The Cairns Birdwing, Ornithoptera priamus euphorion (formerly Troides euphorion), is our biggest and one of our most spectacular butterflies (female, male) and it is one of the few that we actively encourage in our garden. The adults only need nectar and they aren’t very fussy about which flowers they feed on, but their caterpillars only eat one plant, the Aristolochia vine, so our encouragement takes the form of planting the vine.
From five weeks ago until last week we had a semi-resident female attended by a couple of males, and she was laying eggs as though she was going to repopulate the whole suburb, if not the whole city. That’s great, we thought, as she flitted from one creeper to another … and then they all started hatching.
And eating.
We don’t mind the caterpillars eating the creeper – that’s what it’s there for – but their appetites are enormous because they have to grow to the size of my middle finger before they are ready to pupate, and before long we could see that they were in trouble: our vines were not big enough to feed them all and they were likely to starve before they matured.

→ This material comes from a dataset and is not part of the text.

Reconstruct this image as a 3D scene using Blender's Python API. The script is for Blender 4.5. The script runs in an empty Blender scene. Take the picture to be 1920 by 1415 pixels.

What to do? We moved a couple of caterpillars to a young vine that their mum hadn’t noticed … but then watched in dismay as a bigger vine wilted and died; picked caterpillars off the dying leaves and moved them to another vine; watched that vine shrink by the hour under a double load of ever-larger munchers; asked neighbours if they had vines (no luck); gave some caterpillars to a friendly school-child whose (enlightened) school had vines; gave some more to a friend whose friends had vines; and hoped that the remaining leaves would last our remaining caterpillars until they pupated.
So far, so good: one pupa that we know of (there may be one or two more) hanging on the one surviving vine, two more caterpillars which are so big they must be ready to follow suit, and still half a dozen leaves for them to eat. Phew!
But if their mum comes back, we will have to lock her away from her boyfriends. Enough is enough, okay?